INSIDE THE MONARCHY
For Webb, there’s been no looking back with regret
Paul Webb coached his last basketball game at Old Dominion University 28 years ago. He walked away from the game after winning 511 times, which back then ranked him as the sixth winningest men’s college basketball coach of all time.
Takes a lot to win 511 times, and Webb had given a lot, first at Randolph-Macon College, then for the Monarchs. And for the record, his record was 511-257.
He’ll be honored this October when he enters the Hampton Roads Sports Hall of Fame in a ceremony at Scope, which seems appropriate at least in Webb’s case for it was at Scope where he pulled off some of his biggest wins, like the time his underdog Monarchs beat third-ranked Syracuse in a regionally televised game. And back then, before ESPN had come into vogue and just about every game was on TV, winning a game against a team like Syracuse could really put a school on the map.
Webb put the Monarchs on the map in a big way. Sure, his predecessor Sonny Allen had won a national championship at the Division II level, but who can remember who the Monarchs beat in that year’s title game?
See what I mean?
Beating Syracuse was big. So was beating the Soviet National team. And really, nothing has ever topped knocking off top-ranked DePaul at their place back in the winter of 1981.
When Webb enters the Hampton Roads Hall of Fame (and he admitted he got tingles when he recently got the phone call), it will be doubly sweet, for he will enter it with a bunch of friends.
Former ODU baseball coach Bud Metheny is being inducted posthumously, and Webb and Metheny were friends and competitors. But Webb will also enter with folks he’s known for more than half of his life. And seeing how he’s 84 years old, that’s a long time.
There’s Leo Anthony, ODU’s second all-time leading scorer. When Webb was coaching at Randolph-Macon, he spent a lot of time trying “to figure out how to slow down that kid Leo Anthony.”
And there’s long-time Maury basketball coach Jack Baker, who also played baseball and basketball at ODU.
“I’ve known Jack since he was about 16,” Webb said. Former Maury High coach “Ted Bacalis used to bring Maury to Randolph-Macon to scrimmage us way back when.”
And there’s even Marty Brennaman, radio voice of the Cincinnati Reds and a native of Portsmouth. Believe it or not, Webb “taught Marty at Randolph-Macon. I had him in a class his freshman year, before he transferred to North Carolina.”
Also in the class of 2013 will be James Sweat, long-time women’s basket ball coach at Hampton University and Norfolk State, and his wife LaVerne, who coached track at both schools as well.

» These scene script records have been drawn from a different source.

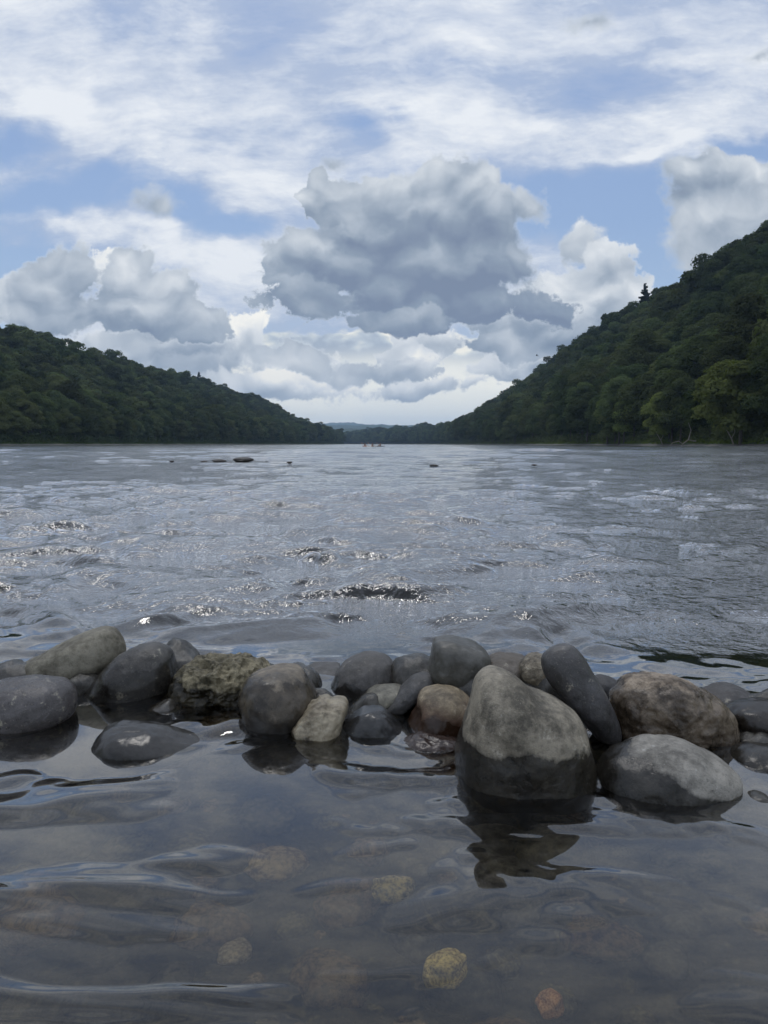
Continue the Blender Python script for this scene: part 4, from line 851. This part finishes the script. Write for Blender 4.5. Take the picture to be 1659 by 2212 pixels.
# bleached branches hanging into the water on the right bank
m_dead, n, o = material("bleached_wood"); principled(n, o, Base_Color=(0.26, 0.23, 0.19, 1), Roughness=0.8)
for (X_, dist, L, lab) in ((1440, 232, 8.0, "bleached dead branch arching into the river at the right bank"), (1310, 262, 6.5, "pale leaning dead trunk at the waterline left of the bleached branch"), (1610, 196, 7.0, "thin bare leaning trunk on the bank near the right edge")):
    p = at_y(X_, 955, dist); p.x = float(bank_r(dist)) - 1.0; V, F = [], []
    if L == 8.0:
        tube(V, F, [(2, 0, 1.5), (-0.5, 0, 1.9), (-2.5, -.5, 0.6), (-4, -1, 1.5), (-6.2, -1.5, 1.0), (-7.4, -2, -0.4)], [.24, .2, .17, .14, .10, .05])
        tube(V, F, [(-2.5, -.5, .6), (-3.2, -1, -.2)], [.12, .06]); tube(V, F, [(-.5, 0, 1.9), (0.5, 0.5, 5.0), (-0.6, 0.2, 7.5)], [.18, .12, .05])
    else:
        tube(V, F, [(2, 0, -.5), (1.0, 0, L * .3), (-.6, -.3, L * .65), (-1.8, 0, L)], [.22, .18, .13, .05]); tube(V, F, [(1.0, 0, L * .3), (1.6, -.5, L * .55), (1.2, -.6, L * .8)], [.14, .09, .03])
    ob = link("dead_branch", mesh_np("dead_branch", V, np.array(F), m_dead), None, (p.x, dist, 0.1)); tag(ob, lab, "dead branch", "dead wood at the right bank")

# ------------------------------------------------------------------ paddlers far out
def simple(name, col, rough=0.5): m, n, o = material(name); principled(n, o, Base_Color=(*col, 1), Roughness=rough); return m
skin_m, red_m, dark_m, tan_m = simple("skin", (.35, .2, .14)), simple("orange_hull", (.62, .22, .10), .3), simple("dark_cloth", (.02, .022, .028), .9), simple("pale_hull", (.6, .38, .26), .3)
black_h = simple("black_hull", (.03, .03, .035), .3)
def skinned(name, J, E, root, mat):
    me = bpy.data.meshes.new(name); me.from_pydata([j[:3] for j in J], E, []); ob = link(name, me)
    ob.modifiers.new("skin", 'SKIN'); me.skin_vertices.new() if not me.skin_vertices else None
    for v, j in zip(me.skin_vertices[0].data, J): v.radius = (j[3], j[3])
    me.skin_vertices[0].data[root].use_root = True
    ob.modifiers.new("sub", 'SUBSURF').levels = 1
    dg = bpy.context.evaluated_depsgraph_get(); m2 = bpy.data.meshes.new_from_object(ob.evaluated_get(dg)); bpy.data.objects.remove(ob); m2.materials.clear(); m2.materials.append(mat)
    m2.polygons.foreach_set('use_smooth', np.ones(len(m2.polygons), dtype=bool)); return m2
# seated figure facing -x... knees forward, arms out to the paddle
J = [(0, 0, .08, .15), (0, 0, .35, .14), (0, 0, .52, .16), (0, 0, .62, .07), (.01, 0, .70, .085), (.02, 0, .82, .10), (.01, 0, .90, .07),
     (.04, .19, .54, .055), (.20, .30, .40, .045), (.40, .30, .46, .035), (.48, .30, .48, .03), (.04, -.19, .54, .055), (.22, -.28, .36, .045), (.42, -.24, .34, .035), (.50, -.24, .35, .03),
     (.14, .11, .09, .09), (.50, .16, .28, .065), (.85, .14, .10, .045), (.97, .14, .14, .03), (.14, -.11, .09, .09), (.50, -.16, .28, .065), (.85, -.14, .10, .045), (.97, -.14, .14, .03)]
E = [(0, 1), (1, 2), (2, 3), (3, 4), (4, 5), (5, 6), (2, 7), (7, 8), (8, 9), (9, 10), (2, 11), (11, 12), (12, 13), (13, 14), (0, 15), (15, 16), (16, 17), (17, 18), (0, 19), (19, 20), (20, 21), (21, 22)]
body = skinned("person", J, E, 0, skin_m)
vest_me = skinned("vest", [(0, 0, .10, .17), (0, 0, .35, .165), (0, 0, .55, .17)], [(0, 1), (1, 2)], 0, dark_m)
hair_me = skinned("hat", [(0.0, 0, .86, .115), (0.0, 0, .93, .09)], [(0, 1)], 0, dark_m)
def kayak_mesh(L, Wd, mat):
    xs = np.linspace(-1, 1, 25); V = []; F = []
    for x in xs:
        k = (1 - abs(x) ** 2.6) ** .75; k = max(k, .02); up = .12 * abs(x) ** 3
        for a in np.linspace(0, 2 * np.pi, 16, endpoint=False):
            zz = math.sin(a); V.append((x * L / 2, math.cos(a) * Wd / 2 * k, .16 + up + zz * (.16 if zz < 0 else .09) * k - (.05 if (abs(x) < .3 and zz > .5) else 0)))
    for i in range(24):
        for j in range(16): F.append((i * 16 + j, i * 16 + (j + 1) % 16, (i + 1) * 16 + (j + 1) % 16, (i + 1) * 16 + j))
    return mesh_np("hull", V, np.array(F), mat)
Vp, Fp = [], []; tube(Vp, Fp, [(.48, .95, .78), (.49, 0, .42), (.50, -.95, .06)], [.016, .016, .016], 6); shaft = mesh_np("shaft", Vp, np.array(Fp), dark_m)
Vb, Fb = [], []
for s in (1, -1):
    b0 = len(Vb); Vb += [(.44, s * .90, .42 + s * .34 - .09), (.44, s * 1.32, .42 + s * .50 - .07), (.44, s * 1.32, .42 + s * .50 + .07), (.44, s * .90, .42 + s * .34 + .09),
                          (.47, s * .90, .42 + s * .34 - .09), (.47, s * 1.32, .42 + s * .50 - .07), (.47, s * 1.32, .42 + s * .50 + .07), (.47, s * .90, .42 + s * .34 + .09)]
    Fb += [tuple(b0 + q for q in f) for f in ((0, 1, 2, 3), (4, 7, 6, 5), (0, 4, 5, 1), (1, 5, 6, 2), (2, 6, 7, 3), (3, 7, 4, 0))]
blade = mesh_np("blade", Vb, np.array(Fb), tan_m)
for (X_, mat, rz, who, boat) in ((788, red_m, 1.15, "person in dark clothes paddling the leftmost of the three small boats", "orange kayak, leftmost of the three small boats far out"),
                          (805, tan_m, 1.9, "person sitting in the middle one of the three small boats", "pale orange kayak, middle one of the three small boats"),
                          (822, black_h, 2.6, "person in dark clothes in the rightmost of the three small boats", "dark kayak, rightmost of the three small boats far out")):
    c = at_z(X_, 964.6)
    kk = bpy.data.objects.new("kayak", None); S.collection.objects.link(kk); kk.location = (c.x, c.y, -.06); kk.rotation_euler = (0, 0, rz); tag(kk, boat, "kayak", "kayaks far out on the river")
    link("hull", kayak_mesh(3.0, .74, mat), kk)
    pe = link("person", body, None, (c.x, c.y, .08)); pe.rotation_euler = (0, 0, rz); tag(pe, who, "person", "paddlers far out on the river")
    link("vest", vest_me, pe); link("hat", hair_me, pe)
    pd = bpy.data.objects.new("paddle", None); S.collection.objects.link(pd); pd.location = (c.x, c.y, .08); pd.rotation_euler = (0, 0, rz)
    tag(pd, "double paddle held by the %s paddler far out on the river" % {788: "leftmost", 805: "middle", 822: "rightmost"}[X_], "paddle", "paddles")
    link("shaft", shaft, pd); link("blade", blade, pd)

# a bird in front of the clouds
V, F = [], []
tube(V, F, [(-.16, 0, 0), (-.10, 0, .01), (0, 0, .012), (.10, 0, .0), (.15, 0, .005), (.20, 0, 0)], [.012, .03, .045, .034, .022, .004], 10)
tube(V, F, [(-.16, 0, 0), (-.26, 0, .0)], [.018, .03], 6)
def wing(s):
    Vw = []; st = [(0, .0, .09, .09), (.12, .09, .10, .075), (.26, .15, .05, .05), (.42, .08, -.06, .012)]
    for y, z, xf, wd in st:
        Vw += [(xf, s * y, z), (xf - wd * 1.6, s * y, z - .01), (xf - wd * 1.6, s * y, z + .002), (xf, s * y, z + .014)]
    Fw = []
    for i in range(3):
        for j in range(4): Fw.append((i * 4 + j, i * 4 + (j + 1) % 4, (i + 1) * 4 + (j + 1) % 4, (i + 1) * 4 + j))
    return mesh_np("wing", Vw, np.array(Fw), dark_m)
bp = at_y(1160, 768.5, 105); bird = link("bird", mesh_np("bird", V, np.array(F), dark_m), None, bp); bird.rotation_euler = (R(15), R(-10), R(160)); tag(bird, "small dark bird flying in front of the clouds above the right hillside", "bird")
link("wing", wing(1), bird); link("wing", wing(-1), bird)

# ------------------------------------------------------------------ air
mh = bpy.data.materials.new("haze_air"); mh.use_nodes = True; n = NT(mh.node_tree); n.n.clear()
o = n.n.new('ShaderNodeOutputMaterial'); pv = n.n.new('ShaderNodeVolumePrincipled'); pv.inputs['Color'].default_value = (0.52, 0.74, 1.0, 1); pv.inputs['Density'].default_value = 1.0e-4; pv.inputs['Anisotropy'].default_value = 0.2
n.link(pv.outputs[0], o.inputs['Volume'])
bx = [(-9500, -600), (9500, 330)]
V = [(x, y, z) for x in (-10500, 10500) for y in (-1500, 11500) for z in (-6, 420)]
F = [(0, 1, 3, 2), (4, 6, 7, 5), (0, 4, 5, 1), (2, 3, 7, 6), (0, 2, 6, 4), (1, 5, 7, 3)]
tag(link("haze", mesh_np("haze", V, np.array(F), mh, False)), "thin pale blue haze hanging over the river valley", "haze", None, 'stuff')
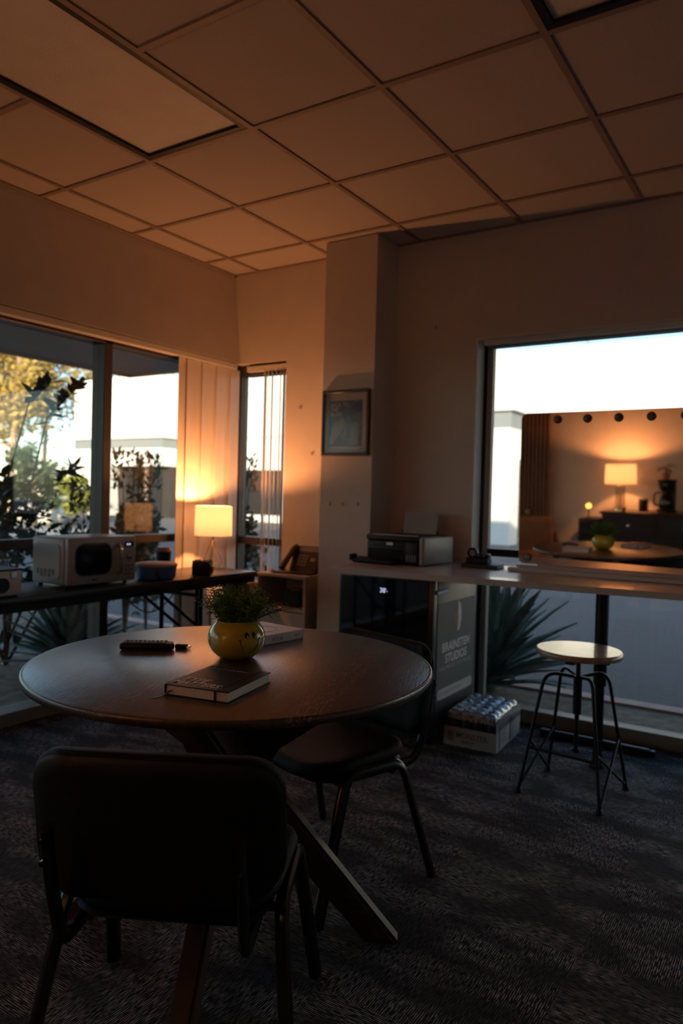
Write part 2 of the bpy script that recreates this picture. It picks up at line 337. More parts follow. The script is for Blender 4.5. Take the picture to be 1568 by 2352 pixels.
def dup(root, loc, rz, label=None, group=None):
    r = root.copy(); COL.objects.link(r); r.location = loc; r.rotation_euler = (0, 0, rz)
    if label: r['label'] = label
    if group: r['group'] = group
    for ch in list(root.children):
        c = ch.copy(); COL.objects.link(c); c.parent = r
        for g in ch.children:
            d = g.copy(); COL.objects.link(d); d.parent = c
    return r

XL, YB, YF, XR, CH = -3.446, 3.882, -1.45, 2.6, 2.732
# ================================================================ SETTING
fl = MB().box(XL-.16, XR+.1, YF-.1, YB+.12, -.08, 0).build('floor', M['carpet'], smooth=0)
tag(fl, 'dark grey carpet of patterned tiles under the round table and stool', 'floor', kind='structure')
# walls: left soffit leans slightly in above the window band
wl = struct('wall_left', 'painted wall band above the long left window', 'wall')
MB().add([(XL, YF, CH), (XL, YB, CH), (-3.385, YB, 2.125), (-3.385, YF, 2.125), (XL-.2, YF, CH), (XL-.2, YB, CH), (XL-.2, YB, 2.125), (XL-.2, YF, 2.125)],
         [(0, 1, 2, 3), (4, 7, 6, 5), (3, 2, 6, 7), (0, 4, 5, 1), (1, 5, 6, 2), (0, 3, 7, 4)]).build('plaster', M['wall'], wl)
wb = struct('wall_back', 'painted back wall with a narrow window at left and a wide one at right', 'wall')
m = MB()
m.box(-3.33, -2.985, YB, YB+.16, 2.12, CH); m.box(-2.985, -1.64, YB, YB+.16, 0, CH); m.box(-1.64, 1.7, YB, YB+.16, 2.135, CH); m.box(1.7, XR+.1, YB, YB+.16, 0, CH); m.box(XL-.2, -3.33, YB, YB+.16, 2.12, CH)
m.build('plaster', M['wall'], wb, smooth=0)
wr = tag(MB().box(XR, XR+.1, YF, YB, 0, CH).build('wall_right', M['wall'], smooth=0), 'painted wall closing the room on the right', 'wall', kind='structure')
wf = tag(MB().box(XL-.2, XR+.1, YF-.1, YF, 0, CH).build('wall_front', M['wall'], smooth=0), 'cream wall behind the dresser seen in the mirror', 'wall', kind='structure')
pc = tag(MB().box(-2.51, -2.155, 3.63, YB, 0, CH).build('trim_1', M['wall'], smooth=0), 'square boxed-out pillar carrying the framed poster', 'pillar', kind='structure')
bb = tag(MB().box(-2.985, -2.51, YB-.012, YB, 0, .09).box(-2.155, -1.66, YB-.012, YB, 0, .09).build('baseboard_back', M['bronze'], smooth=0), 'dark baseboard along the foot of the back wall', 'baseboard', kind='structure')

# ceiling: slab, tiles, grid
OX, OY, TL = -1.397, 2.344, .61
ce = struct('ceiling', 'suspended ceiling of square acoustic tiles in a metal grid', 'ceiling')
MB().box(XL-.2, XR+.1, YF-.1, YB+.16, CH+.14, CH+.2).build('slab', M['wall'], ce, smooth=0)
lights_at = [(-2, -2), (1, -2), (1, -6)]
def islight(a, b): return any(a == la and b in (lb, lb+1) for la, lb in lights_at)
tm = {}
for a in range(-4, 7):
    for b in range(-7, 3):
        x0, x1, y0, y1 = OX+a*TL, OX+(a+1)*TL, OY+b*TL, OY+(b+1)*TL
        x0, x1, y0, y1 = max(x0, XL), min(x1, XR), max(y0, YF), min(y1, YB)
        if x1-x0 < .03 or y1-y0 < .03 or islight(a, b): continue
        key = (round(x1-x0, 3), round(y1-y0, 3)); g = .001
        if key not in tm:
            w, h = key; q = MB(); q.box(g, w-g, g, h-g, .004, .018); tm[key] = q.mesh('ceiling_tile', M['tile'], 0)
        link('ceiling_tile', tm[key], ce, (x0, y0, CH+.003))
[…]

Webb might be 84, but he still gets around town, and sometimes around the state, with regularity. He still runs the Paul Webb Basketball Camp program during the summer with his son Eddie. They just finished seven weeks of camp over a 10-week period.
Most of the camps are held at school gyms in Virginia Beach, but he also returns to Randolph-Macon to host two weeks of team camps that brought 80 teams to camp over the two-week period this summer.
“I’d say during the winter I’m out watching high school teams play two or three nights a week,” Webb said. “Northern Virginia, Charlottesville, Fredericksburg, Richmond, Hampton Roads. I still make my way around.”
He also takes in the occasional ODU basketball game, sitting high in the stands on the side opposite ODU’s bench and “having some popcorn and a drink. I just enjoy going to the games now. And I’m happy. And I don’t miss prowling the sidelines. When I walked away from it, I was done.”
If there is a moment in ODU history that can be compared to the way Bobby Wilder has taken ODU’s football team and made it the toast of the town and the talk of the local airwaves, it might have been Webb’s time as the men’s basketball coach at ODU.
Webb transitioned ODU’s basketball team into a winning Division I program, which was a real challenge. Some thought it was a bad move for the school at the time. The Monarchs were national champions in Division II. But there were bigger fish to fry and Webb certainly had himself a fish fry, right from the very start.
Wilder’s is a somewhat similar circumstance as the Monarchs step up to the bowl ranks of college football. By the way, Webb had season tickets to that action too, watching Wilder from the comforts of Section 120 in S.B. Ballard Stadium at Foreman Field.
“I believe there are some clear differences,” Webb said. “Bobby has taken that football team and built it from scratch. I might have been moving up a level with the basketball team, but Sonny Allen had established a great foundation for me.”
Webb is modest to a fault, for he won at ODU at about a 67 percent clip over his 10 seasons as head coach and took the Monarchs to post-season tournaments nine times during that stretch, four times to the NCAAs and five times to the NIT.
If there’s someone to compare Wilder to, Webb might be that person. Both made people sit up and take inventory of that school down in Norfolk on Hampton Boulevard, Wilder now and Webb then.
Funny how their last names both begin with “W.”